Stop after the line with "PI = math.pi": repeat exactly every line before it, beginning with the first, and that line itself.
○ ○ ○ ○ ○
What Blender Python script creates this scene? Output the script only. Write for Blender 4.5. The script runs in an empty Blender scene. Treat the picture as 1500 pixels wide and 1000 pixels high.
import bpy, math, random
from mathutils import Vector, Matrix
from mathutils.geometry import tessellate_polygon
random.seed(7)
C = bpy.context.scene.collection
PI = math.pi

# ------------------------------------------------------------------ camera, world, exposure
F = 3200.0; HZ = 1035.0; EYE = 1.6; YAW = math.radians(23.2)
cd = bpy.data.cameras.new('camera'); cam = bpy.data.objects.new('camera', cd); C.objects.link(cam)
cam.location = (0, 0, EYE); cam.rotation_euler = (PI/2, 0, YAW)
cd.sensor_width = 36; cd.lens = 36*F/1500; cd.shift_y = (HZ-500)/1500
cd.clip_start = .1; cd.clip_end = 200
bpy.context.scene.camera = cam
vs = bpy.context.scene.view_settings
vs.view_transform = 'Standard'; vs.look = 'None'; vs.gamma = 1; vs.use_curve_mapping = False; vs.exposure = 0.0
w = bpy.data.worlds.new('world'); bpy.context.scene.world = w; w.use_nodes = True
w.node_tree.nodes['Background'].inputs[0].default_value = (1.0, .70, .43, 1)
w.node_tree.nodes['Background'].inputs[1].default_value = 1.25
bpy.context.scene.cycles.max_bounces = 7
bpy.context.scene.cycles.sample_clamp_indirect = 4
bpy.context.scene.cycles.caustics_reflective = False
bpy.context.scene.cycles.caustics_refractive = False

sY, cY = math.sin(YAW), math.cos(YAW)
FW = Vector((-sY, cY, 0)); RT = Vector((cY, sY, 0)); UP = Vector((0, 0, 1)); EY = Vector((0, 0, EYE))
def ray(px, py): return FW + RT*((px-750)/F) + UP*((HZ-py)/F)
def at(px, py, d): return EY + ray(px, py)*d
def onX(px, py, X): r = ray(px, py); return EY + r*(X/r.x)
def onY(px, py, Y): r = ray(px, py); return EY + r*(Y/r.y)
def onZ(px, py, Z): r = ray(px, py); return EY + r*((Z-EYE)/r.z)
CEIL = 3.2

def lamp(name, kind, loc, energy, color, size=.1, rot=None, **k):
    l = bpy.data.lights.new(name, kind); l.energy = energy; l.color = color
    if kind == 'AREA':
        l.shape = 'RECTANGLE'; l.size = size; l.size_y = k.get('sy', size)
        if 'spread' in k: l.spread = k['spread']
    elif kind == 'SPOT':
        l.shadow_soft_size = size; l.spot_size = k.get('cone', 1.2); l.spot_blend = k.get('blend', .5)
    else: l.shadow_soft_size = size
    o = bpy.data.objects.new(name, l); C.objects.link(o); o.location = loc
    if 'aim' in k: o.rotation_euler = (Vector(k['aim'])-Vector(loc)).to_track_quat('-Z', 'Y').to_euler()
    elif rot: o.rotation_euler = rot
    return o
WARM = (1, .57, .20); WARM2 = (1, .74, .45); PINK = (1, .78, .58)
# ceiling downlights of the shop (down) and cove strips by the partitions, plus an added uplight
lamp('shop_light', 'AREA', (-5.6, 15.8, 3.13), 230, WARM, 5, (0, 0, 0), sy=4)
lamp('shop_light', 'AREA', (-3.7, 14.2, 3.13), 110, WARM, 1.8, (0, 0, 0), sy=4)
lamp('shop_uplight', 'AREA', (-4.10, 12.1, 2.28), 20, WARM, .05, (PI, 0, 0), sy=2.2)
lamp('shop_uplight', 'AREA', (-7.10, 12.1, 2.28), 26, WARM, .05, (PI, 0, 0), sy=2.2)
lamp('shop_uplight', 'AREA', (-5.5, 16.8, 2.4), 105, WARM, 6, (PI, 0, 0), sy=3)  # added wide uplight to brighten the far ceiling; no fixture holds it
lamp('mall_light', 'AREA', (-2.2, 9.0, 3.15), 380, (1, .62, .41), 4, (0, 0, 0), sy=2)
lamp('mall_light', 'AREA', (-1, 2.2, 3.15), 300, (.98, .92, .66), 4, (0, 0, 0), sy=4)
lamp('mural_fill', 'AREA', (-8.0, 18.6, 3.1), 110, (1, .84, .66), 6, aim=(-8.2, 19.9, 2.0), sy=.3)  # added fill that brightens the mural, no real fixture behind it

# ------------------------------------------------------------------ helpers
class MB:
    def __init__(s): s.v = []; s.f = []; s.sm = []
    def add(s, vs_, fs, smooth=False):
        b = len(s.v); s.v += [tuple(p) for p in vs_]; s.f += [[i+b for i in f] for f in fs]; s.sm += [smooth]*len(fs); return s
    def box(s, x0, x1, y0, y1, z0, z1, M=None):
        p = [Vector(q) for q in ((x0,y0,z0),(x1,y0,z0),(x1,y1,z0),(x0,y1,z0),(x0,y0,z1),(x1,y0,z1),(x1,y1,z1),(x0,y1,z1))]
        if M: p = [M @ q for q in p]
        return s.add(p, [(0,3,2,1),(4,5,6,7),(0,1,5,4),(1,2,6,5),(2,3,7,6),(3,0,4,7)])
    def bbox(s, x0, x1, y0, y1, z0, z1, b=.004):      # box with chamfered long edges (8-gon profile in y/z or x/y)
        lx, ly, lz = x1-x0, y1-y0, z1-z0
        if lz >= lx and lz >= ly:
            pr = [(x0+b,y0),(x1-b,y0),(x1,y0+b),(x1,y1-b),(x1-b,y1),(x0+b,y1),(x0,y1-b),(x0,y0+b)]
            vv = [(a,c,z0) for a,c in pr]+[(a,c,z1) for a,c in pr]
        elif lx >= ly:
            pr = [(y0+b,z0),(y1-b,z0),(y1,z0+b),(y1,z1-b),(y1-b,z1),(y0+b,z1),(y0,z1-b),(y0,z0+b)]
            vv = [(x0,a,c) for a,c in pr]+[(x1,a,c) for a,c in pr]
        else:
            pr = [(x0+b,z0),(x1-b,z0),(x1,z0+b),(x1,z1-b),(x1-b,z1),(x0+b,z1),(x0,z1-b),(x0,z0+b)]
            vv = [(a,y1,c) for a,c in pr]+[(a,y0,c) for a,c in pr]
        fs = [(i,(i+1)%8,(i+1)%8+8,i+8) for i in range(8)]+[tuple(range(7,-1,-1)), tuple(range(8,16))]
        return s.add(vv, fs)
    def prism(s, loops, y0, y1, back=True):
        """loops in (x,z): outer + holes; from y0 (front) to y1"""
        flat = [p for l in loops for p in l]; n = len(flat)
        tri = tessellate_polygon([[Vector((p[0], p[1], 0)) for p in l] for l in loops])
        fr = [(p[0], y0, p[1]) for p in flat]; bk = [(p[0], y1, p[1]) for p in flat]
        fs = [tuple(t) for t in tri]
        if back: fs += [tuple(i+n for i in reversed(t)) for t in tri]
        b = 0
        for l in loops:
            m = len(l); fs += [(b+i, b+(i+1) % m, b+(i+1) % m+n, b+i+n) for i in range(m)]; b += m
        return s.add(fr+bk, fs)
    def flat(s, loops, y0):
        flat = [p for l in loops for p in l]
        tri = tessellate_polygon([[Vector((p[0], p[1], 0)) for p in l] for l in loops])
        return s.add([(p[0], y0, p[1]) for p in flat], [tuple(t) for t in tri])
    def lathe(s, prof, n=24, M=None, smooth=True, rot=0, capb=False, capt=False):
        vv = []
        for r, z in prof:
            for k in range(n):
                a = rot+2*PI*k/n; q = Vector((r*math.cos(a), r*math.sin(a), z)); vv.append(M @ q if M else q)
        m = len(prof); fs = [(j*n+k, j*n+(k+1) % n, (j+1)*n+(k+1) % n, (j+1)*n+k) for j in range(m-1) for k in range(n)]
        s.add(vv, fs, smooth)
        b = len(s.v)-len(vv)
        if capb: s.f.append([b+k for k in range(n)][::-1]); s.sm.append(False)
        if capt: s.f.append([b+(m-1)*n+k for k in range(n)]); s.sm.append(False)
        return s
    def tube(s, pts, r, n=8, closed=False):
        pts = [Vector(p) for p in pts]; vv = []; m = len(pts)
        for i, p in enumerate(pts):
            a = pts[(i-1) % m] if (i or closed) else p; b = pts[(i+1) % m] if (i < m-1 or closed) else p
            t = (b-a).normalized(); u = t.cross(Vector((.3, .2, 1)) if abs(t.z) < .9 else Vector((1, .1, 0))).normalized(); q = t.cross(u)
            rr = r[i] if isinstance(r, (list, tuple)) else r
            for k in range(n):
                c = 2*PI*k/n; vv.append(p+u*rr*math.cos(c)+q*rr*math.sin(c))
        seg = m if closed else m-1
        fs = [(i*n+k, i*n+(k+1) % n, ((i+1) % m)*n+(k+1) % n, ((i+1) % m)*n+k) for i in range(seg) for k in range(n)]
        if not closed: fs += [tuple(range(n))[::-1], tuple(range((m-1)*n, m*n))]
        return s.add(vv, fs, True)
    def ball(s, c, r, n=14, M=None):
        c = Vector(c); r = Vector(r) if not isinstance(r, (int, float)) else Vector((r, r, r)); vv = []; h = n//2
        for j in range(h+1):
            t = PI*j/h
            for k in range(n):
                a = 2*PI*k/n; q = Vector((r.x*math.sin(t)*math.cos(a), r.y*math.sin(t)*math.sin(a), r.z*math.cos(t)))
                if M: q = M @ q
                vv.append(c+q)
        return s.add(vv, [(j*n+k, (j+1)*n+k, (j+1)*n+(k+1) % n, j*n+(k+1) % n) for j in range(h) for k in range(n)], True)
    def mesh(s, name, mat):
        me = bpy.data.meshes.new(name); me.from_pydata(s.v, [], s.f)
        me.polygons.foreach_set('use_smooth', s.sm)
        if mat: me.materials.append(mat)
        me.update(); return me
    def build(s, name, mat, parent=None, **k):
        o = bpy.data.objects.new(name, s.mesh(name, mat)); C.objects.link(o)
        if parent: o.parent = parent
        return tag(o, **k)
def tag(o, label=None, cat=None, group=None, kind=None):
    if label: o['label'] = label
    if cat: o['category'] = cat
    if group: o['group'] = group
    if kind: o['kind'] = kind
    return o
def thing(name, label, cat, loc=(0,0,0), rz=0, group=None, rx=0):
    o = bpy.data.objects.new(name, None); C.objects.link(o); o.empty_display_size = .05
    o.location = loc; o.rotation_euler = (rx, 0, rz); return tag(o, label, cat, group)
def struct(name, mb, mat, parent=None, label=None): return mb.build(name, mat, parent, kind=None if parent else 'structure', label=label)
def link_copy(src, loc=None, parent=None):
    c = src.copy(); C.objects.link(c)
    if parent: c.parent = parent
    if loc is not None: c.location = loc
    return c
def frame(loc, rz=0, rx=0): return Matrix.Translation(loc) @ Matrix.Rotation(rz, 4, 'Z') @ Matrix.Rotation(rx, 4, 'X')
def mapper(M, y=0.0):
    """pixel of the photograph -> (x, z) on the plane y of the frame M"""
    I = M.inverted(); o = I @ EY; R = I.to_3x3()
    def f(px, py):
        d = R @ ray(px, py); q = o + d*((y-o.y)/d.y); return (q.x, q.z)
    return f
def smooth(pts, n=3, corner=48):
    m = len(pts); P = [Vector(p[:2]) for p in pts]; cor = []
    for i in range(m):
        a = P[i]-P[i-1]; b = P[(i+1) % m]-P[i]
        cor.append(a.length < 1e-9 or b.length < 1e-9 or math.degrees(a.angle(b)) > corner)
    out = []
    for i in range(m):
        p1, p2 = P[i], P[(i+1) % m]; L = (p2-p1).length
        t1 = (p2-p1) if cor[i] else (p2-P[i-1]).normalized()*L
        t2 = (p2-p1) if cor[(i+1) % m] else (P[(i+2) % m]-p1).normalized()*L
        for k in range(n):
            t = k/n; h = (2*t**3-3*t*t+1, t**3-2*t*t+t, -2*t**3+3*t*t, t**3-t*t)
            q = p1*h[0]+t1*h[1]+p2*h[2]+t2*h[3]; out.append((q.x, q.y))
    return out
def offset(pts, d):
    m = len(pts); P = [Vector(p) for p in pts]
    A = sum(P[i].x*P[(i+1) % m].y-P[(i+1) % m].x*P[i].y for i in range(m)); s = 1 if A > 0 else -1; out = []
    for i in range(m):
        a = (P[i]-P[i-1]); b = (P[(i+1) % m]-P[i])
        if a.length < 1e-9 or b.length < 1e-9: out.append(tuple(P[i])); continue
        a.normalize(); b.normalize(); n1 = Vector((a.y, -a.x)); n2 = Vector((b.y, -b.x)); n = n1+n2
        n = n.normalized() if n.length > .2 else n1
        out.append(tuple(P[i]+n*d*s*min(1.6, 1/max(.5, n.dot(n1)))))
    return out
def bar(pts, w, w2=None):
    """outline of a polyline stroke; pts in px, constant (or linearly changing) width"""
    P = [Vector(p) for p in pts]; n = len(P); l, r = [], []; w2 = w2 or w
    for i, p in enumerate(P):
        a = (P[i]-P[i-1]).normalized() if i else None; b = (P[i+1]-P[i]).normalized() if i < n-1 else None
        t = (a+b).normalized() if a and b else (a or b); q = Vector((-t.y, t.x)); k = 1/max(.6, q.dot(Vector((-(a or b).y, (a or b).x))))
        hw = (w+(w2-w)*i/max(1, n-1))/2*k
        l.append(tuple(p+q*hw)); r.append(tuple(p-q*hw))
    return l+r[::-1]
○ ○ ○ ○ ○
● **Correct result**:
What Blender Python script creates this scene? Output the script only. Write for Blender 4.5. The script runs in an empty Blender scene. Treat the picture as 1500 pixels wide and 1000 pixels high.
import bpy, math, random
from mathutils import Vector, Matrix
from mathutils.geometry import tessellate_polygon
random.seed(7)
C = bpy.context.scene.collection
PI = math.pi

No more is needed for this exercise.